GIVEN TASK: Reproduce this listing in full.

DATASET CONTENT:
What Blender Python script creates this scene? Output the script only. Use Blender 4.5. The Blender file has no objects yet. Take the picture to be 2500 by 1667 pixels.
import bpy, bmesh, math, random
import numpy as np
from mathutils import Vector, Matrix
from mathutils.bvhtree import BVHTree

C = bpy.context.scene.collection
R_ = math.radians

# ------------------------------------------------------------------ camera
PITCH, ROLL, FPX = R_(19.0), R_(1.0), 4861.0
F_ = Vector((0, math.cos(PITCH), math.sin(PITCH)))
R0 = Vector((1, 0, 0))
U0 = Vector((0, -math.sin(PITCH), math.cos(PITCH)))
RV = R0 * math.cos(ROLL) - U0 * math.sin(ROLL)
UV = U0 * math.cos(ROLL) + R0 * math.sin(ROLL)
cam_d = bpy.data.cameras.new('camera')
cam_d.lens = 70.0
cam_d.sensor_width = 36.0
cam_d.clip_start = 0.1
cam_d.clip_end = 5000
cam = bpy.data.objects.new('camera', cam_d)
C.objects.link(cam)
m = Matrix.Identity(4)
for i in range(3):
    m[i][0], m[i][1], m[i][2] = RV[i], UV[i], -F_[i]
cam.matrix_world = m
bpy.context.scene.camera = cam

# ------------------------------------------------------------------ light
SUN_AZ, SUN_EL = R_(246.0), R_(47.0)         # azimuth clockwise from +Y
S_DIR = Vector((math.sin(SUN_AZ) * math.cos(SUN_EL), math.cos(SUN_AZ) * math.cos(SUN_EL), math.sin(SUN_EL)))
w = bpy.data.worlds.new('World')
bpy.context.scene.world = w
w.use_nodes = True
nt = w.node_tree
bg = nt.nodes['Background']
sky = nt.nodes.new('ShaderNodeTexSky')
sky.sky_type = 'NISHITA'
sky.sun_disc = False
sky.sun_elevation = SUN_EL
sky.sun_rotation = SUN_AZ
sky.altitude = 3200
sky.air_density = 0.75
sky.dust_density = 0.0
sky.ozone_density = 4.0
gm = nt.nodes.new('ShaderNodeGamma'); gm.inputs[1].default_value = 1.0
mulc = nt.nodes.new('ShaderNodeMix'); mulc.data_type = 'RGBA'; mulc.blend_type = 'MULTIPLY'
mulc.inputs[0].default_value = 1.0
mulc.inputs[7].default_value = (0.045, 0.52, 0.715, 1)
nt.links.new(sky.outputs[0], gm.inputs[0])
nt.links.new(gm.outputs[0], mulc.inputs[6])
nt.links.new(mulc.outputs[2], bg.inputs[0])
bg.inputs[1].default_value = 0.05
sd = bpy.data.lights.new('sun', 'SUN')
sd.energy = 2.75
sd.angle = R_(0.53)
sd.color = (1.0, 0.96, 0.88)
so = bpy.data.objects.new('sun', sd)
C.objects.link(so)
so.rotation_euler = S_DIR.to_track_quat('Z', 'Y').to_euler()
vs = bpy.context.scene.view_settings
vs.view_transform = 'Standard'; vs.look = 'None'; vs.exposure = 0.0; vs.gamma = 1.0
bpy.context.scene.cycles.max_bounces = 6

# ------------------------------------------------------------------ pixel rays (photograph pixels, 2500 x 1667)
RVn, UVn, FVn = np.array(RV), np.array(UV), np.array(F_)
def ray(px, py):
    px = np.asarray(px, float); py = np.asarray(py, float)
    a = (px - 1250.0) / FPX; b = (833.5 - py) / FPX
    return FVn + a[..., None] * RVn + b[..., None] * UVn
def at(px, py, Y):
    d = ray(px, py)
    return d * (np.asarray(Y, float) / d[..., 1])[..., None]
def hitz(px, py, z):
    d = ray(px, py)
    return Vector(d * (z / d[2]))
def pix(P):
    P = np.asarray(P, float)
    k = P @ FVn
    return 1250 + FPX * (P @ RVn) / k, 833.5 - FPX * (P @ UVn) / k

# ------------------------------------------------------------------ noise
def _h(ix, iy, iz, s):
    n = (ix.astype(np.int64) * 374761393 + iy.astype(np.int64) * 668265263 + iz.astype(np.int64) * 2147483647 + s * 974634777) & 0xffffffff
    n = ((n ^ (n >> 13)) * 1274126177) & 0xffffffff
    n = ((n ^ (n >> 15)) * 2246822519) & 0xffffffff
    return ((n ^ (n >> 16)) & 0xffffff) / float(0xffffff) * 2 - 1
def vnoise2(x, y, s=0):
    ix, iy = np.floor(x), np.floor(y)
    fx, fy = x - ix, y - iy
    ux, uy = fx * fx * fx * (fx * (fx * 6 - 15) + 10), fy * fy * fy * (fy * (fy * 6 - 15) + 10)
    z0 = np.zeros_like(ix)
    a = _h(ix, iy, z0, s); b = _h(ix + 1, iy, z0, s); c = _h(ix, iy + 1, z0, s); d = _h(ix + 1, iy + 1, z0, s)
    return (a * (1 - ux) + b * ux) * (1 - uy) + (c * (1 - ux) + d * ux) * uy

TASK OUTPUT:
What Blender Python script creates this scene? Output the script only. Use Blender 4.5. The Blender file has no objects yet. Take the picture to be 2500 by 1667 pixels.
import bpy, bmesh, math, random
import numpy as np
from mathutils import Vector, Matrix
from mathutils.bvhtree import BVHTree

C = bpy.context.scene.collection
R_ = math.radians

# ------------------------------------------------------------------ camera
PITCH, ROLL, FPX = R_(19.0), R_(1.0), 4861.0
F_ = Vector((0, math.cos(PITCH), math.sin(PITCH)))
R0 = Vector((1, 0, 0))
U0 = Vector((0, -math.sin(PITCH), math.cos(PITCH)))
RV = R0 * math.cos(ROLL) - U0 * math.sin(ROLL)
UV = U0 * math.cos(ROLL) + R0 * math.sin(ROLL)
cam_d = bpy.data.cameras.new('camera')
cam_d.lens = 70.0
cam_d.sensor_width = 36.0
cam_d.clip_start = 0.1
cam_d.clip_end = 5000
cam = bpy.data.objects.new('camera', cam_d)
C.objects.link(cam)
m = Matrix.Identity(4)
for i in range(3):
    m[i][0], m[i][1], m[i][2] = RV[i], UV[i], -F_[i]
cam.matrix_world = m
bpy.context.scene.camera = cam

# ------------------------------------------------------------------ light
SUN_AZ, SUN_EL = R_(246.0), R_(47.0)         # azimuth clockwise from +Y
S_DIR = Vector((math.sin(SUN_AZ) * math.cos(SUN_EL), math.cos(SUN_AZ) * math.cos(SUN_EL), math.sin(SUN_EL)))
w = bpy.data.worlds.new('World')
bpy.context.scene.world = w
w.use_nodes = True
nt = w.node_tree
bg = nt.nodes['Background']
sky = nt.nodes.new('ShaderNodeTexSky')
sky.sky_type = 'NISHITA'
sky.sun_disc = False
sky.sun_elevation = SUN_EL
sky.sun_rotation = SUN_AZ
sky.altitude = 3200
sky.air_density = 0.75
sky.dust_density = 0.0
sky.ozone_density = 4.0
gm = nt.nodes.new('ShaderNodeGamma'); gm.inputs[1].default_value = 1.0
mulc = nt.nodes.new('ShaderNodeMix'); mulc.data_type = 'RGBA'; mulc.blend_type = 'MULTIPLY'
mulc.inputs[0].default_value = 1.0
mulc.inputs[7].default_value = (0.045, 0.52, 0.715, 1)
nt.links.new(sky.outputs[0], gm.inputs[0])
nt.links.new(gm.outputs[0], mulc.inputs[6])
nt.links.new(mulc.outputs[2], bg.inputs[0])
bg.inputs[1].default_value = 0.05
sd = bpy.data.lights.new('sun', 'SUN')
sd.energy = 2.75
sd.angle = R_(0.53)
sd.color = (1.0, 0.96, 0.88)
so = bpy.data.objects.new('sun', sd)
C.objects.link(so)
so.rotation_euler = S_DIR.to_track_quat('Z', 'Y').to_euler()
vs = bpy.context.scene.view_settings
vs.view_transform = 'Standard'; vs.look = 'None'; vs.exposure = 0.0; vs.gamma = 1.0
bpy.context.scene.cycles.max_bounces = 6

# ------------------------------------------------------------------ pixel rays (photograph pixels, 2500 x 1667)
RVn, UVn, FVn = np.array(RV), np.array(UV), np.array(F_)
def ray(px, py):
    px = np.asarray(px, float); py = np.asarray(py, float)
    a = (px - 1250.0) / FPX; b = (833.5 - py) / FPX
    return FVn + a[..., None] * RVn + b[..., None] * UVn
def at(px, py, Y):
    d = ray(px, py)
    return d * (np.asarray(Y, float) / d[..., 1])[..., None]
def hitz(px, py, z):
    d = ray(px, py)
    return Vector(d * (z / d[2]))
def pix(P):
    P = np.asarray(P, float)
    k = P @ FVn
    return 1250 + FPX * (P @ RVn) / k, 833.5 - FPX * (P @ UVn) / k

# ------------------------------------------------------------------ noise
def _h(ix, iy, iz, s):
    n = (ix.astype(np.int64) * 374761393 + iy.astype(np.int64) * 668265263 + iz.astype(np.int64) * 2147483647 + s * 974634777) & 0xffffffff
    n = ((n ^ (n >> 13)) * 1274126177) & 0xffffffff
    n = ((n ^ (n >> 15)) * 2246822519) & 0xffffffff
    return ((n ^ (n >> 16)) & 0xffffff) / float(0xffffff) * 2 - 1
def vnoise2(x, y, s=0):
    ix, iy = np.floor(x), np.floor(y)
    fx, fy = x - ix, y - iy
    ux, uy = fx * fx * fx * (fx * (fx * 6 - 15) + 10), fy * fy * fy * (fy * (fy * 6 - 15) + 10)
    z0 = np.zeros_like(ix)
    a = _h(ix, iy, z0, s); b = _h(ix + 1, iy, z0, s); c = _h(ix, iy + 1, z0, s); d = _h(ix + 1, iy + 1, z0, s)
    return (a * (1 - ux) + b * ux) * (1 - uy) + (c * (1 - ux) + d * ux) * uy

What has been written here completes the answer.